Yesterday I sat in a lecture hall while someone preached his success story to a bunch of zoned-out college students. It was a slightly interactive presentation; he gave each of us a flashcard and asked us to envision what it would be like to win Powerball and spend the next six months purchasing whatever we wanted. “Now write down what you would live for after you had everything you wanted,” he said.
Once again I pondered a question similar to the ones I’ve been asking myself since my first year in college. I rattled off a familiar list—traveling, running, reading, dancing, helping others, friends and family, even love. It’s pretty generic in these terms but the list doesn’t have to be specific to understand what they all have in common. I am passionate about movement, and everyone having the chance to move through life as they please.
This sounds like a pipe-dream that John Lennon would sing about, I know. Our world is constantly moving and the planet’s movement is out of our control, yet people have always regulated the movements of others to maintain order. Our ethics and personal morals are all designed around restricting people’s movements because they choose to dance on the line rather than walk the “straight and narrow”. Somewhere in our psychological history some movements became good and bad; we talk about key political and historical events as movements. But have we gone too far with the restrictions?
When humans started to settle they began to lay claim to the land that they had adapted to best. Like other animals they were competing for the resources, so territories became a way to reduce competition, but that change may have also augmented conflict. I always think of Pocahontas, in the Disney movie, when she sings “Colors of the Wind.” She starts, “You think you own whatever land you land on, that the earth is just a dead thing you can claim.” On both sides people said, “This is not yours.” But any way we really try to justify that is constructed by human thought. The most natural thing our species does is move around.
We continue the conversation with “You don’t belong here.” But why? Because we’re scared they may bring harm? What if they are the ones running from just that? This is very evident in our world right now. Each country is regulating movement of refugees differently, and they all have different ideas of what defines a refugee. But what if there were no border regulations? What if people go where they please without being told the land and its resources are for citizens only? What if we all acted as guests in all parts of the world, rather than pretending to be owners of something that can’t be held in two hands?

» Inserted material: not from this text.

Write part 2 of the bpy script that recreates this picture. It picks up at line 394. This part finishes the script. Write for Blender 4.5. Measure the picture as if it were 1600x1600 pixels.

In the United States we abide by the right to freedoms of speech, religion, press, the right to assemble, and the right to petition. We are welcome to move our ideas around, though even that is sometimes censured, but beyond the borders even those no longer apply. According to John Locke the natural freedoms of all humans are the rights to life, liberty, and property. (The U.S. amended the third one to “pursuit of happiness”). To me the majority of the issues we face stems from the right to property, particularly in terms of land. Would things progress differently if we had the right to life, liberty, and movement? Where we hale from is such an important aspect of our identities, I propose that if we didn’t have to tether ourselves down to one place in order to acquire a passport, our perceptions of one another and our treatment of the world would be radically different. In a world that is integrated on a global scale maybe all that is left is to drop the restrictions that make it hard for people get out of where they feel stuck and adopt the lives they truly want to have. We say that you can be anyone you want to be, but in terms of heritage and race (which still very much factors in) we still keep adjusting physical and metaphorical boundaries to keep people out of certain spaces and trapped in others. Maybe during another point in time this type of change was inconceivable, and fulfilling it in its entirety definitely still is, but maybe allowing for some more controlled chaos rather than strict order may lead the world to focus less negativity.
There are people who physically can’t run, jump, flip, and skip. For those of us who can we don’t construct our world with those unable to in mind, and restrict their freedom to move. It is not just those with disabilities that we marginalize. Any marginalized group feels restricted mobility, whether it is physical, economic, or social. These restrictions lead to feelings of entrapment and paralysis which lead to anger and violence. Mobility is at the center of our existence, even though I cannot afford everything I want, I don’t take my mobility foregranted. It probably takes more energy to fret about people having more opportunities to move through the world than to equalize and inflate each person’s quality of life. We all need to invest more time into valuing bodies and minds that allow us to accomplish so much on a global scale, but also focus on that of others and recognize that with our mobility there comes a responsibility as well. We need to strengthen the global community that values freedom of movement, because that is a group in which we can all take part.